The measures I spoke about were effective because they were subsidiary and ancillary to a positive progressive policy of development and expansion. I do not intend to go into the distant past but I will go back to the collapse of the last Coalition Government in 1956. They had got into the same kind of economic difficulties. It was not entirely their fault—there were the environmental factors that I mentioned. They got into difficulties and Fianna Fáil came into office. What had we to do?
First of all, there had to be a positive programme for recovery, followed by two programmes for economic development and expansion, the Lemass programmes of the sixties. They brought this country into the modern era and developed us to the stage that placed us in a position to join the European Community and to be in the position that we were in yesterday, a proud day for all of us. I am glad we on this side were able to congratulate the Taoiseach and his Government for the events of this week. Although not taking credit for them, I have to say they were the culmination of a gradual historical process.
What I am coming to is that the success of social welfare legislation in the past depended entirely on the programmes for development and expansion, what I call the Lemass programmes, because I think all sides of the House will acknowledge his contribution to the economic development of this country in the fifties and sixties.

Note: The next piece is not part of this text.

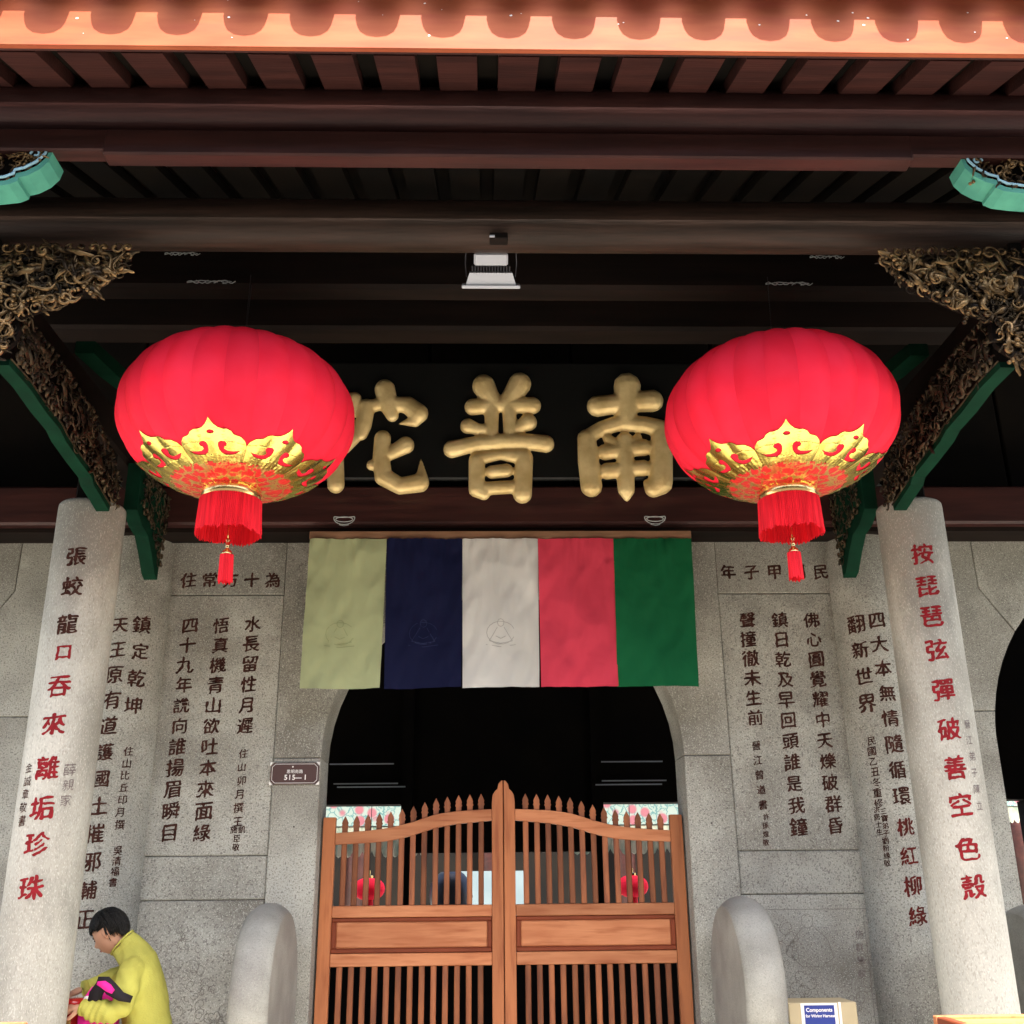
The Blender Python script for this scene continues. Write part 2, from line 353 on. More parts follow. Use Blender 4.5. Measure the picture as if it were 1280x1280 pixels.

It was that which made social progress possible, because social progress is always based on economic progress —if the economic basis is not there, purely social action will not result in real benefit or a real increase in wealth or a real raising of levels.
That is the lesson I want to bring home here at the highest level. What we lack at the moment, and what must be got, is a progressive policy such as we had after the recession of 1956— first the recovery and then the expansion on a planned basis such as the late Deputy Seán Lemass implemented, with the able support of his administration and the then secretary of the Department of Finance, Dr. Whitaker.